Big Investors Show Trust in Oasis Labs By Injecting USD 45m

Sead Fadilpašić
Last updated: | 1 min read

Oasis Labs, a team of security researchers from the University of California, University of Berkeley and Massachusetts Institute of Technology (MIT), are launching a “privacy-first” cloud computing platform with blockchain technology. Following a private token pre-sale, the project has already raised around USD 45 million and is backed by big-name investors such as Andreessen Horowitz’s new a16z crypto fund.

Source: iStock/malerapaso

Among the contributors, led by a16z, were also Accel, Binance, Pantera, Polychain, Metastable, Foundation Capital, Electric Capital, DCVC and Coinbase co-founder Fred Ehrsam, according to a press release. This was also supposedly a16z’s first investment since its recent inception.

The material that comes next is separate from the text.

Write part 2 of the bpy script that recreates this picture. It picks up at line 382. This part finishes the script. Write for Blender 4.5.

The CEO of the company is University of Berkeley Professor Dawn Song, previously famous for being named one of MIT Technology Review’s Innovators under 35 back in 2009.

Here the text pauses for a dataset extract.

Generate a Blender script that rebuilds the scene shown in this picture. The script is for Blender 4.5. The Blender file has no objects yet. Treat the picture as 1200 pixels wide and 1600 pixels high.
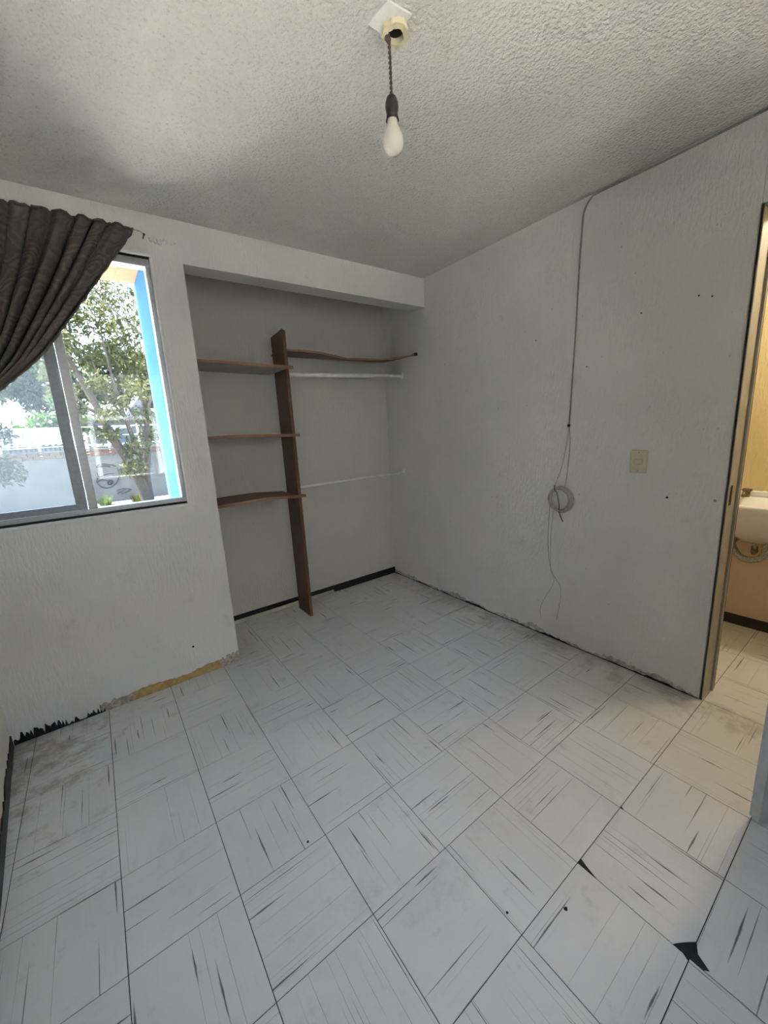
import bpy, bmesh, math, random
from mathutils import Vector, Matrix
random.seed(7)
C = bpy.context.scene.collection
S = bpy.context.scene

# ------------------------------------------------------------------ camera
CAM = Vector((-2.1502, -2.8548, 1.3463))
YAW, PITCH, ROLL, FPX = 0.6251, -0.2075, -0.0548, 614.89
def cam_axes():
    cy, sy = math.cos(YAW), math.sin(YAW)
    fw = Vector((sy*math.cos(PITCH), cy*math.cos(PITCH), math.sin(PITCH)))
    r = Vector((cy, -sy, 0)); u = r.cross(fw)
    return (r*math.cos(ROLL)+u*math.sin(ROLL), u*math.cos(ROLL)-r*math.sin(ROLL), fw)
_r, _u, _f = cam_axes()
cam = bpy.data.cameras.new('camera')
cam.sensor_fit = 'VERTICAL'; cam.sensor_height = 36; cam.lens = FPX/1600*36
cam.clip_start = 0.02; cam.clip_end = 500
co = bpy.data.objects.new('camera', cam); C.objects.link(co)
m = Matrix((( _r.x, _u.x, -_f.x, CAM.x), (_r.y, _u.y, -_f.y, CAM.y), (_r.z, _u.z, -_f.z, CAM.z), (0, 0, 0, 1)))
co.matrix_world = m
S.camera = co

# ------------------------------------------------------------------ light and exposure
SUN_STRENGTH = 30.0
SKY_STRENGTH = 1.2
EXPOSURE = 1.62
S.view_settings.view_transform = 'Standard'
S.view_settings.look = 'None'
S.view_settings.gamma = 1.0
S.view_settings.use_curve_mapping = False
S.view_settings.exposure = EXPOSURE
SUN_TO = Vector((-0.45, 0.04, 0.89)).normalized()       # towards the sun
w = bpy.data.worlds.new('sky'); S.world = w; w.use_nodes = True
nt = w.node_tree; nt.nodes.clear()
sky = nt.nodes.new('ShaderNodeTexSky'); sky.sky_type = 'NISHITA'; sky.sun_disc = False
sky.sun_elevation = math.asin(SUN_TO.z); sky.sun_rotation = math.atan2(SUN_TO.x, SUN_TO.y)
sky.air_density = 1.0; sky.dust_density = 1.6; sky.ozone_density = 1.0
bg = nt.nodes.new('ShaderNodeBackground'); bg.inputs[1].default_value = SKY_STRENGTH
wo = nt.nodes.new('ShaderNodeOutputWorld')
nt.links.new(sky.outputs[0], bg.inputs[0]); nt.links.new(bg.outputs[0], wo.inputs[0])
sl = bpy.data.lights.new('sun', 'SUN'); sl.energy = SUN_STRENGTH; sl.angle = math.radians(0.6); sl.color = (1.0, 0.91, 0.78)
so = bpy.data.objects.new('sun', sl); C.objects.link(so)
so.rotation_euler = SUN_TO.to_track_quat('Z', 'Y').to_euler(); so.location = (-6, 6, 9)

# ------------------------------------------------------------------ material helpers
class NT:
    def __init__(s, name):
        s.m = bpy.data.materials.new(name); s.m.use_nodes = True
        s.t = s.m.node_tree; s.t.nodes.clear()
        s.out = s.n('ShaderNodeOutputMaterial')
        s.b = s.n('ShaderNodeBsdfPrincipled'); s.l(s.b.outputs[0], s.out.inputs[0])
    def n(s, ty, **k):
        o = s.t.nodes.new(ty)
        for a, v in k.items(): setattr(o, a, v)
        return o
    def l(s, a, b): s.t.links.new(a, b)
    def put(s, v, sock):
        if isinstance(v, (int, float)): sock.default_value = v
        elif isinstance(v, (tuple, list)):
            sock.default_value = tuple(v)+((1,) if len(v) == 3 and len(sock.default_value) == 4 else ())
        else: s.l(v, sock)
    def math(s, op, a, b=0.0, c=None, clamp=False):
        o = s.n('ShaderNodeMath', operation=op, use_clamp=clamp)
        s.put(a, o.inputs[0]); s.put(b, o.inputs[1])
        if c is not None: s.put(c, o.inputs[2])
        return o.outputs[0]
    def coord(s, kind='Object'): return s.n('ShaderNodeTexCoord').outputs[kind]
    def pos(s): return s.n('ShaderNodeNewGeometry').outputs['Position']
    def mapping(s, v, scale=(1, 1, 1), loc=(0, 0, 0), rot=(0, 0, 0)):
        o = s.n('ShaderNodeMapping'); s.l(v, o.inputs[0])
        o.inputs['Scale'].default_value = scale; o.inputs['Location'].default_value = loc; o.inputs['Rotation'].default_value = rot
        return o.outputs[0]
    def noise(s, v, scale, detail=3, rough=0.5, out='Fac', dist=0.0):
        o = s.n('ShaderNodeTexNoise'); s.l(v, o.inputs['Vector'])
        o.inputs['Scale'].default_value = scale; o.inputs['Detail'].default_value = detail
        o.inputs['Roughness'].default_value = rough; o.inputs['Distortion'].default_value = dist
        return o.outputs[out]
    def ramp(s, f, stops):
        o = s.n('ShaderNodeValToRGB'); s.l(f, o.inputs[0]); e = o.color_ramp.elements
        while len(e) < len(stops): e.new(0.5)
        for i, (p, c) in enumerate(stops):
            e[i].position = p; e[i].color = tuple(c)+(1,) if len(c) == 3 else c
        return o.outputs[0]
    def step(s, f, a, b):
        o = s.n('ShaderNodeMapRange', interpolation_type='SMOOTHSTEP'); s.put(f, o.inputs[0])
        o.inputs[1].default_value = a; o.inputs[2].default_value = b
        return o.outputs[0]
    def mix(s, f, a, b, blend='MIX'):
        o = s.n('ShaderNodeMix', data_type='RGBA', blend_type=blend)
        s.put(f, o.inputs[0]); s.put(a, o.inputs[6]); s.put(b, o.inputs[7])
        return o.outputs[2]
    def bump(s, h, strength=0.5, dist=0.01, normal=None):
        o = s.n('ShaderNodeBump'); s.l(h, o.inputs['Height'])
        o.inputs['Strength'].default_value = strength; o.inputs['Distance'].default_value = dist
        if normal is not None: s.l(normal, o.inputs['Normal'])
        return o.outputs[0]
    def set(s, col=None, rough=None, metal=None, normal=None, **k):
        if col is not None: s.put(col, s.b.inputs['Base Color'])
        if rough is not None: s.put(rough, s.b.inputs['Roughness'])
        if metal is not None: s.put(metal, s.b.inputs['Metallic'])
        if normal is not None: s.l(normal, s.b.inputs['Normal'])
        for a, v in k.items(): s.put(v, s.b.inputs[a.replace('_', ' ')])
        return s.m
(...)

From left to right: Noah Johnson,CPO; Bobby Jaros,COO; Dawn Song, CEO; Raymond Cheng, CTO. Source: Oasis Labs

Oasis Labs co-founder and CTO Raymond Cheng said in a statement that, “the next step is getting our product in the hands of developers who align with our mission and can help inform the evolution of the platform as they build applications upon it.” It would be very similar to the Ethereum platform, Song previously wrote, as it uses gas fees for executing smart contracts: “As with Ethereum, in our platform storage and compute have different pricing models but they both are paid with the same token.”

However, this is not the only blockchain investment related announcement that reached the market recently. European investment bank Benson Oak said on Sunday it has secured USD 25 million in investment commitments for a new Israel-dedicated fund and plans to raise USD 100 million in total, according to The Jerusalem Post. The fund will support Israeli startups, with an emphasis on blockchain technologies.